Sunday, July 27, 2025 12:31 am

Controlling Water to Control Trade: From the Canal to the Isthmus

In the 20th century, oil dominated political decisions, wars, and the global economy. Today, without much fanfare, water has begun to take center stage in geopolitical strategies.
In the 20th century, oil dominated political decisions, wars, and the global economy. Today, without much fanfare, water has begun to take center stage in geopolitical strategies.

In the 20th century, oil dominated political decisions, wars, and the global economy. Today, without much fanfare, water has begun to take center stage in geopolitical strategies. And it’s not just about water as a vital resource for drinking or farming. It’s about water as infrastructure: rivers, canals, ports, basins, reservoirs — that is, as a channel for international trade and a foundation of economic power.

In 2023 and 2024, Panama’s water crisis revealed the beginning of a new era. The Panama Canal — a cornerstone of global maritime trade that handles over 500 million tons of goods annually — reduced its operating capacity due to an unprecedented drought. Instead of 36 daily transits, only 24 to 27 vessels can now pass through. Each ship delayed for days results in multimillion-dollar costs.

The problem is deepened by climate change. This is not a temporary crisis, it is the onset of a new order. Trade routes are at stake.
Whoever controls the new water or land alternatives will hold a structural advantage in global commerce.

Mexico on the Chessboard: From Borderland to Strategic Corridor
Mexico is geographically strategic, due to its proximity to the United States and its access to both the Atlantic and Pacific oceans.
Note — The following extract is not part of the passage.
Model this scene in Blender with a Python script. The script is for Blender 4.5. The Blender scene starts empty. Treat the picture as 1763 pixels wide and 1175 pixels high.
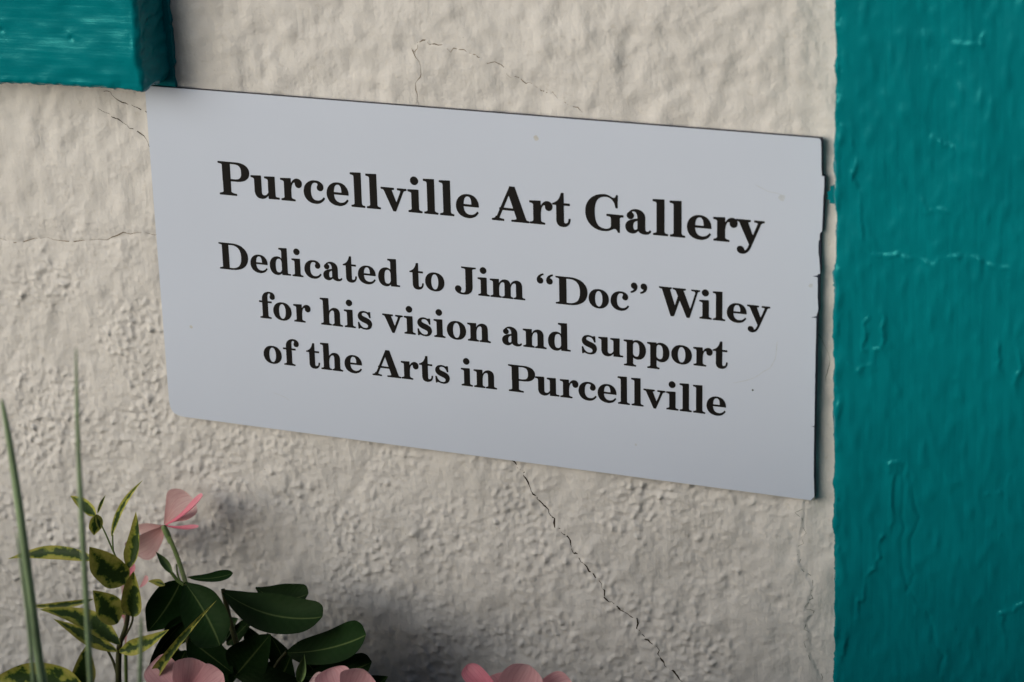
import bpy, math, random, json
import numpy as np
from mathutils import Vector, Matrix

# ------------------------------------------------------------------ camera, light, exposure
scene = bpy.context.scene
scene.render.resolution_x, scene.render.resolution_y = 1024, 682
CAM = np.array([1.08200075, -1.85287319, 0.49906916])
RW = np.array([[0.931938496385377, 0.36015872465057736, -0.04214655398763599],
               [0.08388572955675591, -0.3272047233359152, -0.941222743777156],
               [-0.35278013454798424, 0.8736262141698454, -0.3351468552494105]])   # rows: right, down, forward
FPX = 4230.0
cam_data = bpy.data.cameras.new('camera')
cam = bpy.data.objects.new('camera', cam_data)
scene.collection.objects.link(cam)
m = Matrix.Identity(4)
for r in range(3):
    m[r][0] = RW[0][r]; m[r][1] = -RW[1][r]; m[r][2] = -RW[2][r]; m[r][3] = CAM[r]
cam.matrix_world = m
cam_data.sensor_width = 36.0
cam_data.lens = 36.0 * FPX / 1763.0
cam_data.clip_start = 0.05; cam_data.clip_end = 200
cam_data.dof.use_dof = True
cam_data.dof.focus_distance = 2.13
cam_data.dof.aperture_fstop = 5.6
scene.camera = cam

SUN_DIR = Vector((-0.58, -0.75, 0.20)).normalized()      # towards the light
world = bpy.data.worlds.new('World'); scene.world = world; world.use_nodes = True
wn = world.node_tree.nodes; wn.clear()
sky = wn.new('ShaderNodeTexSky'); sky.sky_type = 'NISHITA'; sky.sun_disc = False
sky.sun_elevation = math.asin(SUN_DIR.z); sky.sun_rotation = math.atan2(SUN_DIR.x, SUN_DIR.y)
sky.air_density = 0.8; sky.dust_density = 6.0; sky.ozone_density = 1.0
bg = wn.new('ShaderNodeBackground'); bg.inputs['Strength'].default_value = 0.07
wo = wn.new('ShaderNodeOutputWorld')
world.node_tree.links.new(sky.outputs[0], bg.inputs[0]); world.node_tree.links.new(bg.outputs[0], wo.inputs[0])
sd = bpy.data.lights.new('sun', 'SUN'); sd.energy = 2.0; sd.angle = math.radians(56); sd.color = (1.0, 0.985, 0.97)
sun = bpy.data.objects.new('sun', sd); scene.collection.objects.link(sun)
sun.rotation_euler = SUN_DIR.to_track_quat('Z', 'Y').to_euler()
scene.view_settings.view_transform = 'Standard'; scene.view_settings.look = 'None'
scene.view_settings.exposure = 0.48; scene.view_settings.gamma = 1.0
scene.cycles.use_denoising = True
scene.cycles.max_bounces = 8

# ------------------------------------------------------------------ helpers
rng = np.random.default_rng(11); random.seed(5)
coll = scene.collection
def at(px, py, Y=0.0):
    """the point of the plane y = Y seen at this place of the photograph"""
    d = RW.T @ np.array([(px - 881.5) / FPX, (py - 587.5) / FPX, 1.0])
    return CAM + d * (Y - CAM[1]) / d[1]
def scale_at(p): return float(np.dot(RW[2], np.asarray(p) - CAM)) / FPX          # metres per photo pixel at p

def tag(o, label=None, cat=None, group=None, kind=None):
    if label: o['label'] = label
    if cat: o['category'] = cat
    if group: o['group'] = group
    if kind: o['kind'] = kind
    return o
def empty(name, loc, label, cat, group=None):
    o = bpy.data.objects.new(name, None); coll.objects.link(o); o.location = loc
    o.empty_display_size = 0.02
    return tag(o, label, cat, group)
def link(name, me, mat, parent=None, smooth=True):
    if mat: me.materials.append(mat)
    if smooth: me.polygons.foreach_set('use_smooth', np.ones(len(me.polygons), bool))
    o = bpy.data.objects.new(name, me); coll.objects.link(o)
    if parent is not None:
        o.parent = parent
        o.matrix_parent_inverse = Matrix.Translation(-Vector(parent.location))
    return o
def np_mesh(name, V, Q, uv=None):
    me = bpy.data.meshes.new(name)
    V = np.asarray(V, np.float32); Q = np.asarray(Q, np.int32)
    k = Q.shape[1]
    me.vertices.add(len(V)); me.vertices.foreach_set('co', V.ravel())
    me.loops.add(Q.size); me.loops.foreach_set('vertex_index', Q.ravel())
    me.polygons.add(len(Q)); me.polygons.foreach_set('loop_start', np.arange(0, Q.size, k, dtype=np.int32))
    me.update(calc_edges=True)
    if uv is not None:
        l = me.uv_layers.new(name='UVMap'); l.data.foreach_set('uv', np.asarray(uv, np.float32)[Q.ravel()].ravel())
    me.validate()
    return me
def grid_faces(nx, nz, off=0):
    i = np.arange(nx - 1)[None, :] + np.arange(nz - 1)[:, None] * nx + off
    i = i.ravel()
    return np.stack([i, i + 1, i + 1 + nx, i + nx], 1)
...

In this new world of congested trade routes, the country has a unique opportunity to become a vital logistical bridge between Asia, North America, and South America.

One of the most ambitious projects of the Mexican government is the Interoceanic Corridor of the Isthmus of Tehuantepec, a narrow strip of land of just over 300 kilometers connecting the Gulf of Mexico with the Pacific Ocean.
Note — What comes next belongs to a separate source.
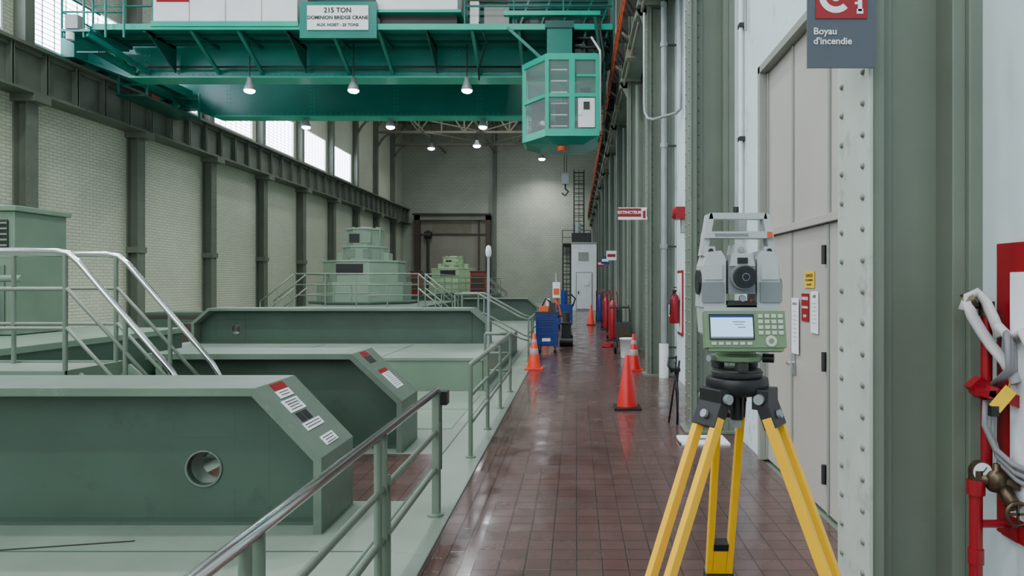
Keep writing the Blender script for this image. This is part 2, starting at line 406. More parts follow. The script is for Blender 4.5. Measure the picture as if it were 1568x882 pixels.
m=MB(); m.box(-0.31,1.2,41,44,0,4.0,M_white); m.box(-0.36,1.24,40.95,44.05,4.0,4.1,M_doorf)
m.box(-0.05,0.95,40.96,41,0.05,2.3,M_doorf); m.box(0.0,0.9,40.94,40.96,0.1,2.25,M_white); m.box(0.08,0.14,40.88,40.94,1.0,1.15,M_dark)
m.box(0.1,0.7,40.95,41,3.0,3.5,M_doorf); m.box(-0.3,0.9,41.5,43.5,4.1,4.7,M_dark); m.cyl((0.1,42,4.7),(0.1,42,5.3),0.2,M_steeld)
m.box(0.45,0.75,40.9,40.94,1.5,1.8,M_paper)
m.build('equipment_enclosure',0.01)
# ---------------------------------------------------------------- support beams
def beam(name,x0,x1,y0,y1,z0,z1,dx,dz,left=False,hole=None,labels=False,matW=M_beam):
    m=MB(); t=0.055; yw=(y0+y1)/2-0.05; a=t*0.41
    out=[(x1,z0),(x1,z1-dz),(x1-dx,z1)]; inn=[(x1-t,z0),(x1-t,z1-dz-a),(x1-dx-a,z1-t)]
    if left: out+=[(x0+dx,z1),(x0,z1-dz),(x0,z0)]; inn+=[(x0+dx+a,z1-t),(x0+t,z1-dz-a),(x0+t,z0)]
    else: out.append((x0,z1)); inn.append((x0,z1-t))
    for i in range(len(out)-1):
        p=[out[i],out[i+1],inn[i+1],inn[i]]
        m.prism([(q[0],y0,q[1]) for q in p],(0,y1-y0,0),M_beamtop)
    xe=x1-t
    if hole:
        hx,hz,r=hole; h=0.22 if z0<0.1 else 0.18
        def rect(a,b,c,d): m.box(a,b,yw,yw+0.05,c,d,matW)
        if left: 
            m.prism([(x0+t,yw,z0),(x0+t,yw,z1-dz-a),(x0+dx+a,yw,z1-t),(x0+dx+a,yw,z0)],(0,0.05,0),matW); xs=x0+dx+a
        else: xs=x0
        rect(xs,hx-h,z0,z1-t); rect(hx-h,hx+h,z0,hz-h); rect(hx-h,hx+h,hz+h,z1-t); rect(hx+h,x1-dx-a,z0,z1-t)
        m.holeplate(hx,hz,h,r,yw,yw+0.05,matW)
        m.prism([(x1-dx-a,yw,z0),(xe,yw,z0),(xe,yw,z1-dz-a),(x1-dx-a,yw,z1-t)],(0,0.05,0),matW)
        n=32; vs=[];fs=[]
        for (rr,yy) in ((r,yw-0.012),(r+0.012,yw-0.012),(r+0.012,yw+0.2),(r,yw+0.2)):
            for k in range(n): tt=2*math.pi*k/n; vs.append((hx+rr*math.cos(tt),yy,hz+rr*math.sin(tt)))
        for i in range(4):
            for k in range(n): fs.append((i*n+k,i*n+(k+1)%n,((i+1)%4)*n+(k+1)%n,((i+1)%4)*n+k))
        m.add(vs,fs,M_beamtop,True)
    else:
        m.prism([(q[0],yw,q[1]) for q in inn],(0,0.05,0),matW) if left else m.prism([(q[0],yw,q[1]) for q in inn]+[(x0,yw,z0)],(0,0.05,0),matW)
    m.box(x0+0.06,x1-0.06,yw-0.1,yw+0.15,z0,z0+0.02,matW)
    if labels:
        L=math.hypot(dx,dz); u=Vector((dx/L,0,-dz/L)); v=Vector((0,1,0)); w=Vector((dz/L,0,dx/L)); st=Vector((x1-dx,0,z1))
        for (s0,s1,ya,yb,mt) in labels:
            c=st+u*((s0+s1)/2*L)+v*((ya+yb)/2)+w*0.003
            m.obox(c,u*((s1-s0)/2*L),v*((yb-ya)/2),w*0.002,mt)
            if mt is M_paper:
                k=s0+0.02
                while k<s1-0.02:
                    c=st+u*(k*L+0.006)+v*((ya+yb)/2)+w*0.006
                    m.obox(c,u*0.0028,v*((yb-ya)/2*(0.6+0.25*random.random())),w*0.0008,M_txt); k+=0.035
    return m.build(name,0.008)
lab1=[(0.02,0.12,4.80,5.0,M_red),(0.12,0.22,4.78,5.0,M_paper),(0.24,0.34,4.78,5.0,M_beamtop),(0.25,0.42,4.74,5.0,M_paper),(0.44,0.56,4.78,4.86,M_txt),(0.44,0.56,4.88,4.96,M_txt),(0.58,0.68,4.74,5.04,M_paper),(0.80,0.92,4.80,5.03,M_paper)]
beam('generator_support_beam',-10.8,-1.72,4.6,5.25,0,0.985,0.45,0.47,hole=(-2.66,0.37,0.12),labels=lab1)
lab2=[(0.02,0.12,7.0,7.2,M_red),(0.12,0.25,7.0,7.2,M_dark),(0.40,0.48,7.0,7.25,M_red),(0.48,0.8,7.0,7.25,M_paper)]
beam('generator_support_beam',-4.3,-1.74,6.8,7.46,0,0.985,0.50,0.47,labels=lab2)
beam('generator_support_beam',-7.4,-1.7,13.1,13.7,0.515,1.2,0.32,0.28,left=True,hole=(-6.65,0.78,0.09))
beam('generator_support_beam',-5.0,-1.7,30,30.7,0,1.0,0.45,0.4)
m=MB(); m.box(-7.7,-1.48,11.7,17.0,0,0.51,M_gen); m.box(-6.6,-1.48,10.7,11.7,0,0.51,M_gen); m.box(-6.62,-1.46,10.68,11.7,0.47,0.514,M_gfloor); m.box(-7.72,-1.46,11.7,17.0,0.47,0.514,M_gfloor)
for x in (-4.8,-3.1): m.box(x,x+0.02,10.7,13.0,0.514,0.517,M_beam)
m.build('concrete_plinth',0.01)
# ---------------------------------------------------------------- railings
def railing(paths,top=M_rail,r=0.024,h=0.9,levels=(0.33,0.6)):
    m=MB()
    for pts,posts in paths:
        P=[Vector(p) for p in pts]
        m.tube([p+Vector((0,0,h)) for p in P],r,top,12)
        for l in levels: m.tube([p+Vector((0,0,l)) for p in P],r*0.72,M_rail,8)
        for q in posts:
            q=Vector(q); m.cyl(q,q+Vector((0,0,h)),r*0.85,M_rail,n=10); m.cyl(q,q+Vector((0,0,0.012)),0.05,M_rail,n=12)
    return m
RX=-1.03
m=railing([([(RX,-1,0),(RX,5.02,0)],[(RX,y,0) for y in (0.0,1.1,2.12,3.54)]) ],top=M_steel,r=0.025)
for y in (2.2,3.62,4.98): m.bar((RX,y,0),(RX,y,0.9),0.05,0.012,M_rail,(0,1,0)); m.bar((RX,y+0.07,0),(RX,y+0.07,0.66),0.05,0.012,M_rail,(0,1,0)); m.cyl((RX,y,0),(RX,y,0.012),0.06,M_rail)
m.tube([(RX,5.0,0.9),(RX,5.08,0.895),(RX,5.12,0.86),(RX,5.12,0.3)],0.022,M_rail)
m.box(RX+0.01,RX+0.06,5.1,5.2,0.78,0.88,M_black)
m.build('handrail')
m=railing([([(RX,6.63,0),(RX,10.6,0)],[(RX,y,0) for y in (6.63,7.9,9.2,10.6)]),([(RX,10.6,0),(-1.42,10.6,0)],[])],top=M_rail,r=0.026)
m.cyl((-1.42,10.6,0),(-1.42,10.6,0.9),0.022,M_rail)
m.build('handrail')
m=railing([([(RX,14.6,0),(RX,20.5,0)],[(RX,y,0) for y in (14.6,16.1,17.6,19.1,20.5)])],r=0.026)
for y in (14.6,15.5):
    m.tube([(RX,y,0.9),(-1.2,y,0.95),(-2.1,y,1.45),(-2.6,y,1.45)],0.024,M_rail); m.tube([(RX,y,0.45),(-1.2,y,0.5),(-2.1,y,1.0),(-2.6,y,1.0)],0.018,M_rail)
    m.cyl((-2.1,y,0.52),(-2.1,y,1.45),0.02,M_rail); m.cyl((RX,y,0.0),(RX,y,0.9),0.02,M_rail); m.cyl((-2.6,y,0.52),(-2.6,y,1.45),0.02,M_rail)
m.build('handrail')
m=MB(); m.cyl((-1.60,12.4,0.515),(-1.60,12.4,2.15),0.026,M_steeld); m.lathe((-1.60,12.4,2.15),[(0.03,0),(0.05,0.04),(0.055,0.12),(0.04,0.2),(0.01,0.22)],M_white,16); m.cyl((-1.60,12.4,0.515),(-1.60,12.4,0.53),0.08,M_steeld); m.build('indicator_post')
def stair(m,x0,z0,x1,z1,y0,y1,n,mat):
    for k in range(n):
        f=(k+0.5)/n; x=x0+(x1-x0)*f; z=z0+(z1-z0)*(k+1)/(n+1); m.box(x-0.12,x+0.12,y0,y1,z-0.02,z,mat)
    for y in (y0,y1): m.bar((x0,y,z0-0.08),(x1,y,z1+0.08),0.03,0.2,mat)
m=MB()
m.box(-10.5,-4.4,5.85,6.62,0.86,0.92,M_gfloor); m.box(-10.5,-4.38,5.83,5.87,0.72,0.94,M_gen); m.box(-10.5,-4.38,6.6,6.64,0.72,0.94,M_gen); m.box(-4.42,-4.38,5.85,6.62,0.72,0.94,M_gen)
for x in (-4.5,-6.2,-8,-9.8):
    for y in (5.9,6.55): m.bar((x,y,0),(x,y,0.8),0.06,0.06,M_gen)
stair(m,-4.35,0.92,-3.5,0.02,5.9,6.55,5,M_gen)
for y in (5.9,6.55):
    m.tube([(-10.4,y,1.97),(-4.5,y,1.97),(-4.39,y,1.95),(-4.3,y,1.87),(-3.5,y,0.93),(-3.42,y,0.8),(-3.42,y,0.0)],0.026,M_steel,12)
    for h in (0.38,0.72):
        m.tube([(-10.4,y,0.92+h),(-4.4,y,0.92+h),(-3.44,y,-0.13+h)],0.018,M_rail,8)
    for x in (-4.42,-5.4,-6.6,-7.8,-9): m.cyl((x,y,0.9),(x,y,1.97),0.02,M_rail)
    m.cyl((-3.9,y,0.4),(-3.9,y,1.4),0.02,M_rail)
m.build('access_stairs')
m=MB(); m.box(-11.5,-6.7,6.7,11.6,0,0.9,M_beam); m.box(-11.52,-6.68,6.68,11.62,0.84,0.93,M_gen); m.build('generator_deck',0.01)
m=MB(); m.box(-9.3,-8.07,9.8,10.8,0.94,2.72,M_gen); m.box(-9.35,-8.02,9.75,10.85,2.72,2.8,M_gen)
m.box(-8.75,-8.15,9.77,9.8,2.1,2.6,M_dark)
for k in range(6): m.box(-8.75,-8.15,9.75,9.78,2.13+k*0.08,2.16+k*0.08,M_gen)
m.box(-9.2,-8.2,9.77,9.8,1.05,1.95,M_beamtop)
m.cyl((-8.6,9.5,0.94),(-8.6,9.5,1.6),0.2,M_gen); m.cyl((-8.1,9.6,1.75),(-7.8,9.6,1.75),0.05,M_gen)
m.build('control_cabinet',0.012)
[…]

If properly implemented, it could become a land-based alternative to the Panama Canal, a new export hub for southern Mexico, and a source of logistics and industrial investment for historically marginalized states.
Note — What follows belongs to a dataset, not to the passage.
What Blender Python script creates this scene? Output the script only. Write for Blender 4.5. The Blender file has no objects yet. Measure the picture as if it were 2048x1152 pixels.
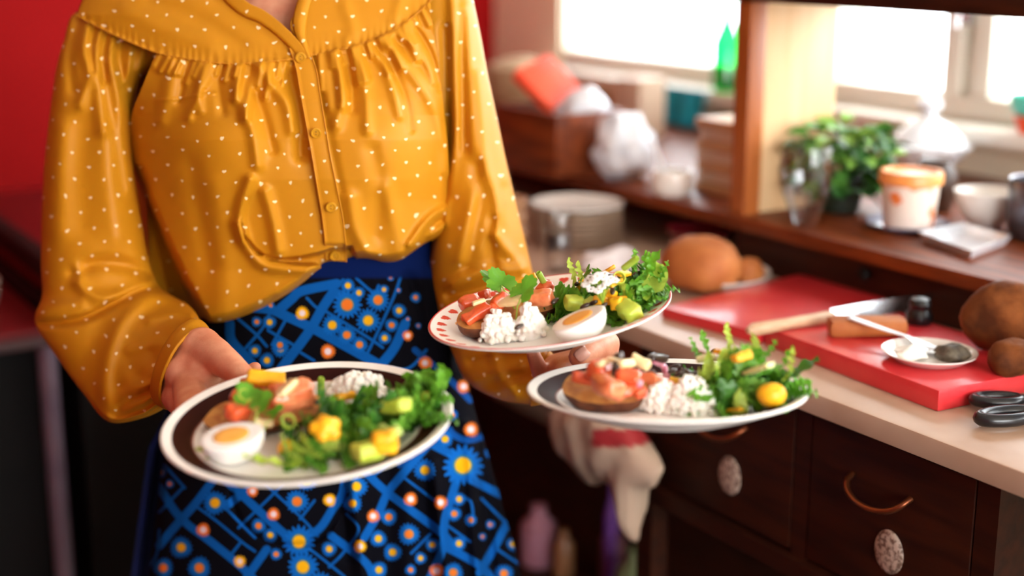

The drought in Panama and rising tensions in other maritime routes (such as the Red Sea) may accelerate global interest in this Mexican corridor.

However, to fully capitalize on this opportunity, Mexico must focus on:

Infrastructure investment: A geographical strip of land is not sufficient. Ports such as Salina Cruz and Coatzacoalcos need modernization and interconnection. Roads, customs, and port efficiency must be strengthened.

Legal and logistical security: To attract global companies reshoring their production chains, Mexico must ensure trustworthy customs processes, low levels of corruption, and legal protection for investments.

Connectivity with the United States: Leverage USMCA benefits to turn the corridor into a competitive route for exporters targeting the world’s largest market.

Sustainability: Unlike Panama, Mexico must plan and safeguard its infrastructure against climate-related risks. Developing the corridor with a focus on water, environmental, and community sustainability will be critical.

Water — both as a physical resource and a commercial pathway — demands a new diplomatic vision. In this context, Mexico could position itself as a regional leader in water diplomacy (transboundary agreements with Guatemala, Belize, and the United States); regional logistics integration with Central America; and joint investments in water resilience, watershed management, and green technologies.

The phrase “whoever controls the water, controls the trade” is no longer a metaphor. It’s both a warning and an opportunity. The 21st century demands that we rethink infrastructure as a component of national strategy.

With vision, investment, and political will, Mexico can transition from being a nation of passage to becoming a logistics, cultural, and commercial powerhouse. And it all begins — paradoxically — with a single drop of water that didn’t fall in Panama.